Mailvox: they love the word “obliged”

CB writes: I did not sign nor was ever given the opportunity to reject putting my signature on the Constitution…must I obey it? Must I therefore respect the President and Congress and the Supreme Court as the three branches of our government? Can I take away the guns, religious freedoms, and speech freedoms of others because I never signed the document protecting those rights? How about this: Must I adhere to the Ten Commandments? Not only did I never sign a contract to obey those decrees, I wasn’t even there when they were presented to man as to have the opportunity to voice my dissent if I felt the need to do so.

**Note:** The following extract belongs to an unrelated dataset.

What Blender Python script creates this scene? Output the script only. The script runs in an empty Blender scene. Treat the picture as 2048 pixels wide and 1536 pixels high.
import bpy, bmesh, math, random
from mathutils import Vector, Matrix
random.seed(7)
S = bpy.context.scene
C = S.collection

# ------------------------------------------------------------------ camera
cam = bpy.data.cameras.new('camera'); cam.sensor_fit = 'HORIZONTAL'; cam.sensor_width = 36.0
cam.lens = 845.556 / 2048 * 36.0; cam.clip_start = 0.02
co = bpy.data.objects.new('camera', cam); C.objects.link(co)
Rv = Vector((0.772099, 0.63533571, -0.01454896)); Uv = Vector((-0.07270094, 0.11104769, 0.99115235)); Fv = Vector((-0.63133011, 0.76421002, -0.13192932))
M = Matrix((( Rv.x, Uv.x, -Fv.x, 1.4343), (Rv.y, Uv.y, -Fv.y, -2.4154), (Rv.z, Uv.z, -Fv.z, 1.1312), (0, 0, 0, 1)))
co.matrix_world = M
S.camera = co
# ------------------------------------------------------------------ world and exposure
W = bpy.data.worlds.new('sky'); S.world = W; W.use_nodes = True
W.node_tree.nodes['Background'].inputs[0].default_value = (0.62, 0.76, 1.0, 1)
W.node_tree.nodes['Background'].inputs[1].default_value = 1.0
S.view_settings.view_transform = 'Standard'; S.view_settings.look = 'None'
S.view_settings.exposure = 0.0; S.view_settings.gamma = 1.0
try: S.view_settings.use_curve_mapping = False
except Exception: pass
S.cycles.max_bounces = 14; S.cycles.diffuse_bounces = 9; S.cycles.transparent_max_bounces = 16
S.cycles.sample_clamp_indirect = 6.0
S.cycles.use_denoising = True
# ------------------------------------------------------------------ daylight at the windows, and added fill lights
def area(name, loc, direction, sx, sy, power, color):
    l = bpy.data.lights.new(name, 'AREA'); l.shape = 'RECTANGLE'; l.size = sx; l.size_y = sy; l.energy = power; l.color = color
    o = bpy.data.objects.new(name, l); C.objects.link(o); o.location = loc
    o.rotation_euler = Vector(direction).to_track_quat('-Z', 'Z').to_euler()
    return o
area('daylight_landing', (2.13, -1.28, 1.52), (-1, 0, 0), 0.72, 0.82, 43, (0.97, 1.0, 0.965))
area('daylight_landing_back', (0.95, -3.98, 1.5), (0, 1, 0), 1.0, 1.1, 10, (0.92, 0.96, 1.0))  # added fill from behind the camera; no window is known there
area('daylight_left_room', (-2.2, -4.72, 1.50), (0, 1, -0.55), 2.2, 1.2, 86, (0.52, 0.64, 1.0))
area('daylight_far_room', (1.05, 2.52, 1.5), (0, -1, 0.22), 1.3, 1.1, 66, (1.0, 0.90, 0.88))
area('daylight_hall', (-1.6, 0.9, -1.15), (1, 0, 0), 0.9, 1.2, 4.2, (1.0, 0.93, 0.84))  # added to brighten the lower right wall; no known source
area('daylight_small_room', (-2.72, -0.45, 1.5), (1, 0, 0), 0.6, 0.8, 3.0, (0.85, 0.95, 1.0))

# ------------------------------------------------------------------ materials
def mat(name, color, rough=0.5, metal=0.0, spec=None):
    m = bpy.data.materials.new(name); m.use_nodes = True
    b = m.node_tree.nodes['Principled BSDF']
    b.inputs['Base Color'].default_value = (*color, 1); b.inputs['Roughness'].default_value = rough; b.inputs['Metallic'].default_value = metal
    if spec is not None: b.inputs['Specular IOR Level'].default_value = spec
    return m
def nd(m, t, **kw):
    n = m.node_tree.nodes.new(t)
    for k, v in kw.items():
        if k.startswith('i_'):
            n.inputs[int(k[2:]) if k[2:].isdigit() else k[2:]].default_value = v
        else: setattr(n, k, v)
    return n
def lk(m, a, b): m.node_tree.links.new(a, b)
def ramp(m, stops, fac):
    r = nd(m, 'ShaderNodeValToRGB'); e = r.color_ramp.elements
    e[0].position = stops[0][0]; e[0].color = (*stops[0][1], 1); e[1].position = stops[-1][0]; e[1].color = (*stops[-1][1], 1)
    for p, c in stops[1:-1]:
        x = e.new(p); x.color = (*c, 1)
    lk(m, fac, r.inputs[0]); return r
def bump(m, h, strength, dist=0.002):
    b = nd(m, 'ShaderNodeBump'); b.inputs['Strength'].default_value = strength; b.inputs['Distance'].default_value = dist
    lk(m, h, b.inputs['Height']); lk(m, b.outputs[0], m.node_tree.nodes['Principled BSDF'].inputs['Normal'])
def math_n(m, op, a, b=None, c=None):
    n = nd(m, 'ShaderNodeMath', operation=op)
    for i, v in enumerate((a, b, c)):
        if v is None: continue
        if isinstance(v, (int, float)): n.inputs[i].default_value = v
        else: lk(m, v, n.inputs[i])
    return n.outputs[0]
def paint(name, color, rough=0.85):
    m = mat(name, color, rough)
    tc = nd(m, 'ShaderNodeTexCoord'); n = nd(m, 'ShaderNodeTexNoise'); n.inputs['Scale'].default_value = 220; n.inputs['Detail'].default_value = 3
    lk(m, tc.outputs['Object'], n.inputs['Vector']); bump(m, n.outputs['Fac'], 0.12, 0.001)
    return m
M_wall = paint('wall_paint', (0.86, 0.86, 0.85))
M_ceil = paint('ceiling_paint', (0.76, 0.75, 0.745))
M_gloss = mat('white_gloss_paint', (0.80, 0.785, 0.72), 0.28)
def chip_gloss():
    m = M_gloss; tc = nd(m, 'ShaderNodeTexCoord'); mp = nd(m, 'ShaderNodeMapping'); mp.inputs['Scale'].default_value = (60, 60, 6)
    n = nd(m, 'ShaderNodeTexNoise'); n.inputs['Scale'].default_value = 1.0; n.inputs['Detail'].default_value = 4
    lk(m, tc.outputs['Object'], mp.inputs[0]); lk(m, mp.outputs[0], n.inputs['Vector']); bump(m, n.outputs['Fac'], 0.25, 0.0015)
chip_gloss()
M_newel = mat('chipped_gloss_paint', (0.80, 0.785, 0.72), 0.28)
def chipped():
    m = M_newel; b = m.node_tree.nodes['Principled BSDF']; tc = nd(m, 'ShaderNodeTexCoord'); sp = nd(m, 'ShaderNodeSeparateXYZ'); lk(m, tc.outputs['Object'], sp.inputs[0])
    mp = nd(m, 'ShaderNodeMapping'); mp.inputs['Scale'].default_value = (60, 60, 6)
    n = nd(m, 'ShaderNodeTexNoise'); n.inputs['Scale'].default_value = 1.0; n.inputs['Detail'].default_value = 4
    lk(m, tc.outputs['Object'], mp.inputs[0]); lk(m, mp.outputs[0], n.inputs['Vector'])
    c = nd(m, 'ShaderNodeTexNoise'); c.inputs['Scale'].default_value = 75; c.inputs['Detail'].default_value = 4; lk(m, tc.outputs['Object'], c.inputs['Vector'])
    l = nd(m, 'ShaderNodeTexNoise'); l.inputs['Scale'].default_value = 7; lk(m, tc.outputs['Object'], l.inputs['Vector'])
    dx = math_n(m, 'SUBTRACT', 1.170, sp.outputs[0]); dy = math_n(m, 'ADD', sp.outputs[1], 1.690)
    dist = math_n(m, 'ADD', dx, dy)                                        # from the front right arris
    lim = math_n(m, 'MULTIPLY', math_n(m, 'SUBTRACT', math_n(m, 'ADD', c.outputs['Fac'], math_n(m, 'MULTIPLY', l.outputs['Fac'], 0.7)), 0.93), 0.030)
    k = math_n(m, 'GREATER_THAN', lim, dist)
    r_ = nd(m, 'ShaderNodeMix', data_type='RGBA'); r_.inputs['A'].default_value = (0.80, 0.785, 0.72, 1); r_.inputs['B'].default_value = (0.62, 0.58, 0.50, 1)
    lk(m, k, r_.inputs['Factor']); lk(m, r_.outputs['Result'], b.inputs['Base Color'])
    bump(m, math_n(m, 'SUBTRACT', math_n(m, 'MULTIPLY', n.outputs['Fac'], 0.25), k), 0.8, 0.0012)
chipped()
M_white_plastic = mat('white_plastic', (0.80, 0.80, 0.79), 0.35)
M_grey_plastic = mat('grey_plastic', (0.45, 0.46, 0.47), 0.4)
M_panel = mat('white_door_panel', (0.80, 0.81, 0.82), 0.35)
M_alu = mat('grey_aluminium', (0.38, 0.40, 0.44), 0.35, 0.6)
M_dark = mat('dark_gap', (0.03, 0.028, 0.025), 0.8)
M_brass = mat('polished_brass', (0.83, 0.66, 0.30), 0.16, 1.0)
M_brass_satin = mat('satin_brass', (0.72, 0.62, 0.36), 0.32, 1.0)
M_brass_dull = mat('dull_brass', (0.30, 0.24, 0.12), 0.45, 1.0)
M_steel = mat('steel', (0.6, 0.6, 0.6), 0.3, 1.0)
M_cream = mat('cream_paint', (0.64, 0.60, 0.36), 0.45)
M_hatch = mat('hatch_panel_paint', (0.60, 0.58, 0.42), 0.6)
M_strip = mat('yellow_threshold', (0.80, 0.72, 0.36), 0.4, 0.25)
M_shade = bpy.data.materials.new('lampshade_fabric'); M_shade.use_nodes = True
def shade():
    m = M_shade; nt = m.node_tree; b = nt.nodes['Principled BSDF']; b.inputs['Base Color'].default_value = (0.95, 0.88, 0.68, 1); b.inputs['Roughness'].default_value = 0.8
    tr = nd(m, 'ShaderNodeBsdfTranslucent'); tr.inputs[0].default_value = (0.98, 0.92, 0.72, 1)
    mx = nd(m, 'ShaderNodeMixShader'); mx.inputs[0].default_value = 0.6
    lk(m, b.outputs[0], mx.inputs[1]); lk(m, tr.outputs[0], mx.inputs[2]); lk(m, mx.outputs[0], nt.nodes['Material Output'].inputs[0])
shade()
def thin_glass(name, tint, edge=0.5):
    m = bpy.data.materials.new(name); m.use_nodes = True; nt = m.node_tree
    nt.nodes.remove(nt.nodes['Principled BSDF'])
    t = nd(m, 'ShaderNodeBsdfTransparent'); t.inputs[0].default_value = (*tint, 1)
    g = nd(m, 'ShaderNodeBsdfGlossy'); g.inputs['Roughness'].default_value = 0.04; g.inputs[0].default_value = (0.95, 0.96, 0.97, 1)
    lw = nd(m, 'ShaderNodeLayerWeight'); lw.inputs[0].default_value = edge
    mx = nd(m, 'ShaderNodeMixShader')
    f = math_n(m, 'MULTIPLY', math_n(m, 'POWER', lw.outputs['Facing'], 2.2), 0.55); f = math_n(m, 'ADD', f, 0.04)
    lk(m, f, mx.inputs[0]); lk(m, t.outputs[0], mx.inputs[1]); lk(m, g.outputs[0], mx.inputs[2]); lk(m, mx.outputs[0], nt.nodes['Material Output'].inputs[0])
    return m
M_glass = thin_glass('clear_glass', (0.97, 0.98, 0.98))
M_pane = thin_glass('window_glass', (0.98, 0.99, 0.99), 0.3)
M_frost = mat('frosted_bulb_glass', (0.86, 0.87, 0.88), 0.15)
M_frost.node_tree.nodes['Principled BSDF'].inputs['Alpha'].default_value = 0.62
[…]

We are all obliged to participate in an unsigned and informal social contract. Whether it is from God or another higher power, as some feel, from the government, as others feel, or just from an unspoken but accepted notion that since we all live here, we all need to respect the rights of others. I am not even going to comment on your ridiculous (and incredibly unoriginal and redundant) blasting of the label of “liberal” and how taxation is therefore evil and constitutes theft. I simply hope that, in the future, you avoid trying to score petty points with ridiculous claims such as that printed above; it insults the intelligence of us all.

Let me try to put CB straight. Since he is not the Federal Government, he is not bound by the Constitution. Nor am I surprised that he won’t comment on the “taxation = theft” point, since, like all so-called liberals, he has no answer for it except to give away his belief that all property belongs to the collective.

No one is going to put him or anyone else into jail simply for violating the Ten Commandments. He would also have to violate a law that happens to run in parallel with one of the Commandments, as he can certainly hope to sacrifice to as many idols as he likes without fear of jail, depending, of course, on what he is sacrificing and assuming that he is not violating any safety codes or backyard-burning bans.

There is no such thing as a social contract. Once again we see, as Hayek pointed out, adding the adjective “social” completely destroys the meaning of the following noun. What a sad butchery of the language. As for insulting his intelligence, I think he’s done a rather nice job of that all by himself.